I am not sure what my game plan is to get my workouts back on track. I have considered trying a different time rather then evenings, but that is a no-go. Mornings are the worst possible time for me and after a few attempts earlier in my NF journey to create the habit of waking up early, I realized that was just setting myself up for failure. Likewise, my lunch hours are already triple booked - that's the time I am SUPPOSED to be working on my writing, or working overtime to try and keep up with work and get some extra $$, or y'know actually eating. So lunchtime work outs are not on. I think I am going to start with adding some more fun music to my work out playlist. I am also finding the BWWs a wee bit frustrating. Push ups continue to defeat me, whereas everything else is getting boring. I don't want to deviate from the course, but I have got to think of something to make it both more challenging and yet less frustrating from lack of progress.  Maybe finally break down and buy the pull up bar so I can stop altering some of the exercises all of the time. Might also have to rearrange some of my loot - if I want to beat the challenge, I might need a new sports bra sooner rather then later. Until then, I just have to bully my way through, I think.

As for bedtime - I think I need to be more conscientious of scheduling down time. Actually put it in my plan "take some time to play a bit" or "sit and read". I acknowledge that work is super stressful right now. I acknowledge that sometimes I just need to unwind, and not feel like I have to be "responsible adult" every single second.



So, now for the recap:

Current work out Strength: My push ups have improved (slightly) since last time. Still not great, but moving my hands back to shoulder width has actually helped. I feel less wobbly and can get a bit closer to the ground. Also I am back to being able to do my warm up with out getting winded after the first two exercises, and have actually added time to the running in place and jumping jacks.

Current work out weakness: I don't have a pull up bar so basically any chin-up, pull-up or hanging drill is basically off the list of things i can do and I want to fix that.

Nutrition win: I am getting waaaay better at portion control and learning how to tell my stomach no when it is being a demanding bitch

Nutrition lose: I have somehow fallen off the water wagon. I was doing pretty well, at least on weekdays getting most if not all of my water goal. It was part of my walking at work schedule. Now I neither walk nor drink water.

Current favorite inventory item: My "quest log". It is a graph paper journal from Redbubble that has "Disgusted Noise" on the cover.
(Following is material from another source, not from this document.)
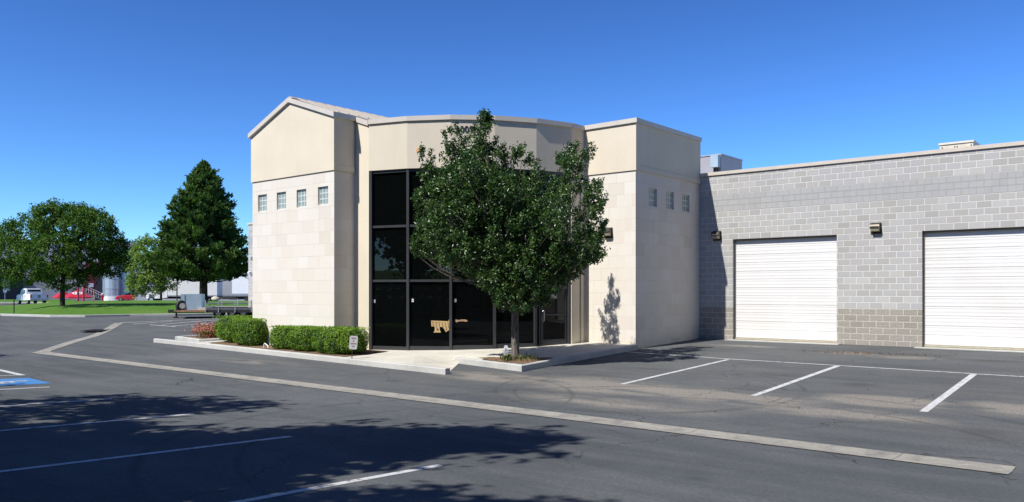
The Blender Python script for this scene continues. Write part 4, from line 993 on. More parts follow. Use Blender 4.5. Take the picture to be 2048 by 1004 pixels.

It makes me smile every time I see it, and helps me keep a visual tab on my challenge progress, and keeps my work out notes, and big why, and warm up/work out series all in one place.

Current favorite "Fight" song: "Take 'Em Down" by Dropkick Murphy. It is perfect for my one dance drill, or just fast aerobic running/jumping, and also speaks to my current hatred of managers. Yah for getting work induced agressions out!

Current nerd activity: Aforementioned killing of Corypheus, and also bashing out three new chapters in my Harry Potter FanFiction.

Smutty literature recommendation: Recently did a re-read on "How to Ravish A Rake" by Vicky Drieling. Yah for Regency romance combing my history-nerdism with my illicit love of crappy literature. Some of the more winning characteristics are the fact that the cover art actually looks like the characters are described in the book, including outfit they are wearing - added bonus, the dress she is wearing on the cover is actually period-correct for the regency. Yes, my standards for judging romance novels are strange, and not particularly high.